# START OF Information provided
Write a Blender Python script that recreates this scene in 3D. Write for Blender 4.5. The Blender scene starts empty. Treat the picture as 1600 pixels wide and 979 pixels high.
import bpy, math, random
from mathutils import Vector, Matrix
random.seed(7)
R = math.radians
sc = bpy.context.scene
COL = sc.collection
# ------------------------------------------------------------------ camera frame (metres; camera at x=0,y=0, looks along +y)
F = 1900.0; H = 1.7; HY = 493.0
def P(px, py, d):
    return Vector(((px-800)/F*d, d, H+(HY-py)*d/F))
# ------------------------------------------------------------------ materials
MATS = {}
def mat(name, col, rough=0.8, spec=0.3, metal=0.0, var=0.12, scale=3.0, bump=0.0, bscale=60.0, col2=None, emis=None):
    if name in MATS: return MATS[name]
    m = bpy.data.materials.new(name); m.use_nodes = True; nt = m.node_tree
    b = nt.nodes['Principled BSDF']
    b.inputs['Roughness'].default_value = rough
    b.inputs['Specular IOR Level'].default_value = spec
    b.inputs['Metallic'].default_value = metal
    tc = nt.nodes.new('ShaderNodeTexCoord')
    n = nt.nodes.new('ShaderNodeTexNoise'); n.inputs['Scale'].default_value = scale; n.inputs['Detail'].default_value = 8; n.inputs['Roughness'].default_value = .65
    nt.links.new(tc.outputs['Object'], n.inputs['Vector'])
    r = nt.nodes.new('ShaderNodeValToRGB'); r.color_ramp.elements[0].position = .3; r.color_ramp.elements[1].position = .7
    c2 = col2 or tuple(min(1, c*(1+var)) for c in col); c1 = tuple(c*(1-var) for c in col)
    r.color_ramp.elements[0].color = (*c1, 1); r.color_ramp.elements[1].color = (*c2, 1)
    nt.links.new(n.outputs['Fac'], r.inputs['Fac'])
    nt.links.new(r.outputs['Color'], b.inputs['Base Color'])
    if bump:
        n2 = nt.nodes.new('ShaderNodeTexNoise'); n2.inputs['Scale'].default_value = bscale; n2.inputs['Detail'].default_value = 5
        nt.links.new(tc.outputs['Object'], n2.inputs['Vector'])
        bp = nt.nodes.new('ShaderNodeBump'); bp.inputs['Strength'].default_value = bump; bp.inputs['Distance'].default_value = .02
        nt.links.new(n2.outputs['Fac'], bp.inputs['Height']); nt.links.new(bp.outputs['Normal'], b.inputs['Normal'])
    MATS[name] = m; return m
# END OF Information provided
* Given task:
Output all of the data again. Match it exactly.

* Solved exercise:
Write a Blender Python script that recreates this scene in 3D. Write for Blender 4.5. The Blender scene starts empty. Treat the picture as 1600 pixels wide and 979 pixels high.
import bpy, math, random
from mathutils import Vector, Matrix
random.seed(7)
R = math.radians
sc = bpy.context.scene
COL = sc.collection
# ------------------------------------------------------------------ camera frame (metres; camera at x=0,y=0, looks along +y)
F = 1900.0; H = 1.7; HY = 493.0
def P(px, py, d):
    return Vector(((px-800)/F*d, d, H+(HY-py)*d/F))
# ------------------------------------------------------------------ materials
MATS = {}
def mat(name, col, rough=0.8, spec=0.3, metal=0.0, var=0.12, scale=3.0, bump=0.0, bscale=60.0, col2=None, emis=None):
    if name in MATS: return MATS[name]
    m = bpy.data.materials.new(name); m.use_nodes = True; nt = m.node_tree
    b = nt.nodes['Principled BSDF']
    b.inputs['Roughness'].default_value = rough
    b.inputs['Specular IOR Level'].default_value = spec
    b.inputs['Metallic'].default_value = metal
    tc = nt.nodes.new('ShaderNodeTexCoord')
    n = nt.nodes.new('ShaderNodeTexNoise'); n.inputs['Scale'].default_value = scale; n.inputs['Detail'].default_value = 8; n.inputs['Roughness'].default_value = .65
    nt.links.new(tc.outputs['Object'], n.inputs['Vector'])
    r = nt.nodes.new('ShaderNodeValToRGB'); r.color_ramp.elements[0].position = .3; r.color_ramp.elements[1].position = .7
    c2 = col2 or tuple(min(1, c*(1+var)) for c in col); c1 = tuple(c*(1-var) for c in col)
    r.color_ramp.elements[0].color = (*c1, 1); r.color_ramp.elements[1].color = (*c2, 1)
    nt.links.new(n.outputs['Fac'], r.inputs['Fac'])
    nt.links.new(r.outputs['Color'], b.inputs['Base Color'])
    if bump:
        n2 = nt.nodes.new('ShaderNodeTexNoise'); n2.inputs['Scale'].default_value = bscale; n2.inputs['Detail'].default_value = 5
        nt.links.new(tc.outputs['Object'], n2.inputs['Vector'])
        bp = nt.nodes.new('ShaderNodeBump'); bp.inputs['Strength'].default_value = bump; bp.inputs['Distance'].default_value = .02
        nt.links.new(n2.outputs['Fac'], bp.inputs['Height']); nt.links.new(bp.outputs['Normal'], b.inputs['Normal'])
    MATS[name] = m; return m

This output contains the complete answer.